Sunday 25 June 2023
Okay, I have to admit that I’ve fallen in love with Urbino. It is clearly (and undeservedly) off the tourist trail for most visitors to Italy, but it has met my expectations and more.
My expectations were set when we listened to a course on Renaissance history and learned about Frederico di Montefeltro, a 15th century mercenary captain who was awesome at war, and also incredibly honourable, and so became insanely rich and used his money to create an enlightened and romantic Renaissance court based in his immense ducal palace in the otherwise small, out of the way, provincial mountain town of Urbino in the Marche.

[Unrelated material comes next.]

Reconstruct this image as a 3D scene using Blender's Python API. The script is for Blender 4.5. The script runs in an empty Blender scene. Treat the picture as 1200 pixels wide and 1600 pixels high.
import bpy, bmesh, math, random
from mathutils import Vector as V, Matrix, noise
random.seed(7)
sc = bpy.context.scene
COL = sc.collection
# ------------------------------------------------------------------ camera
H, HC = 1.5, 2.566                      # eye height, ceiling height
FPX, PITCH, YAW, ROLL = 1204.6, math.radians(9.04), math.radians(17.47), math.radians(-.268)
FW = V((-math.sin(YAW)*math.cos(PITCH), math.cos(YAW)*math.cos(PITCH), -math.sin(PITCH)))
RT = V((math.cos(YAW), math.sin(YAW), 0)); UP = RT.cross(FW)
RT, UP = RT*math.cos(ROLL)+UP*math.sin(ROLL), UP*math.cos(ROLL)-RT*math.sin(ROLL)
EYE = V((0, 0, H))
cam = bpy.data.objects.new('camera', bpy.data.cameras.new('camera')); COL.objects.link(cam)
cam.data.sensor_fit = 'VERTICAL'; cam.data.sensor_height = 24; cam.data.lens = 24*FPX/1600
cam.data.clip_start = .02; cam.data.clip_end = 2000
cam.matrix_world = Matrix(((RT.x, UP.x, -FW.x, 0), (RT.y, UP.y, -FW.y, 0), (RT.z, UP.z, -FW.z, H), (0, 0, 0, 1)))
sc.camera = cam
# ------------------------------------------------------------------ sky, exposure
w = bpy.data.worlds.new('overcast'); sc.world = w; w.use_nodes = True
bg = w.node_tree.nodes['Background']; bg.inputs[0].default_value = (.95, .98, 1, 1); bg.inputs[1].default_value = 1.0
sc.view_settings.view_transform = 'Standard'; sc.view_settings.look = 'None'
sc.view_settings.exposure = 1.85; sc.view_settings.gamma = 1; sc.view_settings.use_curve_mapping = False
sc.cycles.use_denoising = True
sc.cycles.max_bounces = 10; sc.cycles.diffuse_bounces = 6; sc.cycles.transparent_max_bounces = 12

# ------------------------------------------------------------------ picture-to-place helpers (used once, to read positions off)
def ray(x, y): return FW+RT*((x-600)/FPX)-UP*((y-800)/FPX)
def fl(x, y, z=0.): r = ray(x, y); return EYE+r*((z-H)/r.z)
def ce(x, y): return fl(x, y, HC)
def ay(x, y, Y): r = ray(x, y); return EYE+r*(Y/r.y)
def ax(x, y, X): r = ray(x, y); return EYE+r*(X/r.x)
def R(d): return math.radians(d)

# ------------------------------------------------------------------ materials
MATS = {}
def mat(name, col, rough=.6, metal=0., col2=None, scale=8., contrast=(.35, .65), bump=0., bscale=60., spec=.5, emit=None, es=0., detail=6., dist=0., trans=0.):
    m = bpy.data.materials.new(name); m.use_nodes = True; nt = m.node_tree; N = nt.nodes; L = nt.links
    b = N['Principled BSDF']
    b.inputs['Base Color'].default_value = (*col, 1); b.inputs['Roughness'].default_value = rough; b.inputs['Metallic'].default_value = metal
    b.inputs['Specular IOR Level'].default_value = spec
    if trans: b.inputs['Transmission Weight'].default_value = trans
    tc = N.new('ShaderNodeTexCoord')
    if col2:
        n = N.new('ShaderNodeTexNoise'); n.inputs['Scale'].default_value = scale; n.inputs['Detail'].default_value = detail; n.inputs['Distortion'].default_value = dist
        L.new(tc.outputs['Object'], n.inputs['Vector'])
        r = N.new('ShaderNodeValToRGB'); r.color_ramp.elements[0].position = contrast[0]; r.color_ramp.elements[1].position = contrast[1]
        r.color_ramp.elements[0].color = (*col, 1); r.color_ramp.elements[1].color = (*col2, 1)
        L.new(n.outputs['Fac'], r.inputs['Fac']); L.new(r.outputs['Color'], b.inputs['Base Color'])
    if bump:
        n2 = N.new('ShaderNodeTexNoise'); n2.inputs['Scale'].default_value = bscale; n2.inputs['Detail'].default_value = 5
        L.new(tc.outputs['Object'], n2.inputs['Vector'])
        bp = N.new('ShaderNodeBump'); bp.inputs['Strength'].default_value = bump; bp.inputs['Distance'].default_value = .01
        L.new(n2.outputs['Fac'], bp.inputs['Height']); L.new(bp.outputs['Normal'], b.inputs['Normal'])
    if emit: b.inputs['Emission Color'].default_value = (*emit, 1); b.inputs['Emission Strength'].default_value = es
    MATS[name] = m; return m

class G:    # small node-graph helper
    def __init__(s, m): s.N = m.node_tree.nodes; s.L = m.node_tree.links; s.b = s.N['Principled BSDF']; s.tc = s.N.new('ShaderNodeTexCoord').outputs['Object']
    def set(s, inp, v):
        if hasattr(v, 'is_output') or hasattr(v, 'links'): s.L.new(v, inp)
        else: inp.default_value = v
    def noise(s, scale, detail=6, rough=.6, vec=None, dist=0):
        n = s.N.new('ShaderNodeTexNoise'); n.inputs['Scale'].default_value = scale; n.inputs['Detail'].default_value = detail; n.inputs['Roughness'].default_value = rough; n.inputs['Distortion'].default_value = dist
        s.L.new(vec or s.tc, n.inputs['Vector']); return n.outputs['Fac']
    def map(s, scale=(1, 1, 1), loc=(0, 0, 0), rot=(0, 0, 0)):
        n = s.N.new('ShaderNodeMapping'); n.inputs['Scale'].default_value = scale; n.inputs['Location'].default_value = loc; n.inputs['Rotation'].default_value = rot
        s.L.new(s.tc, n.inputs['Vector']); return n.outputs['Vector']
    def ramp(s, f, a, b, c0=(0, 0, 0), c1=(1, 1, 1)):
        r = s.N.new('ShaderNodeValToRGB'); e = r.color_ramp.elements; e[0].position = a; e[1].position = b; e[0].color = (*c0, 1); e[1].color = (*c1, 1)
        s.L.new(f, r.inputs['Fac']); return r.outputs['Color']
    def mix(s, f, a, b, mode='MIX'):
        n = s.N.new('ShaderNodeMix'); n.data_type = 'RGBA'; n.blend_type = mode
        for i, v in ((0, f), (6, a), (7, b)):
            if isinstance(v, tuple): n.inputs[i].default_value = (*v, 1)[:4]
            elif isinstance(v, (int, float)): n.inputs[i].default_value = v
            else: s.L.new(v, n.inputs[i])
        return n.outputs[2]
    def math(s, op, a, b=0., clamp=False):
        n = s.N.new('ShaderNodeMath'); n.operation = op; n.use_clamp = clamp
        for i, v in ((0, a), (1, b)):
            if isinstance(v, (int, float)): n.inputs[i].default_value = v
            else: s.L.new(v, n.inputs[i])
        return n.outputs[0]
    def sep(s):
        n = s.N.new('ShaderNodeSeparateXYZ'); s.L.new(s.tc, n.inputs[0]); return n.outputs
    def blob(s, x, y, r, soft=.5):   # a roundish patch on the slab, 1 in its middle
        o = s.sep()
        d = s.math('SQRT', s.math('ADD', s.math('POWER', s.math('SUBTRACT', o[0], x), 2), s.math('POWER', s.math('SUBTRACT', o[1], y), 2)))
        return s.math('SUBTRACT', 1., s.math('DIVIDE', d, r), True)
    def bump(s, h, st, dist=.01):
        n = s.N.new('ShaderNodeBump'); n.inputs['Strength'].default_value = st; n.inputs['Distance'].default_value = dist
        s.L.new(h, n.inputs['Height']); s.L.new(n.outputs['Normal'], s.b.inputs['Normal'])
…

He had a broken nose and was missing an eye but he sponsored art and artists on the scale of the much bigger city-states and the painter Raphael was born here. This gem burned bright and brief, for his son was also a lovely and romantic guy but with none of the grit and savvy of his father he got totally taken advantage of.
Anyway, we explored Urbino thoroughly today. The town is built on a couple of big hills, so there’s plenty of steep climbs and oodles of lovely views. Some of the prettiest bits are in the old town set in the little valley between the two hills.
At Urbino’s heart is the ducal palace, where we spent more than three hours exploring the duke’s grand chambers and the big collection of Marche art housed there now. The best painting is the portrait of Duke Frederico (complete with broken nose) reading a big book to his little son. One of the most stunning elements of the palace, better than all the paintings, are the original marquetry doors between all the rooms, and one complete chamber decorated wall-to-wall with the most clever and skilful marquetry complete with accomplished 3D illusions. And all of it from the 16th century. Below the palace there’s also a warren of cellar rooms to explore, including some huge storage cellars and enormous underground stables.
Anyway, one entire day is just about enough to thoroughly explore Urbino. It feels like a lovely town. We stopped for bits of lunch and snacks to keep us going. In the evening the town square was again really good for people watching with gelato. For dinner we picked a modern winebar that had only just opened (no reviews online and not even shown on Google Maps!) and enjoyed some really good glasses of Marche red wine and a big crisp bread topped with porchetta.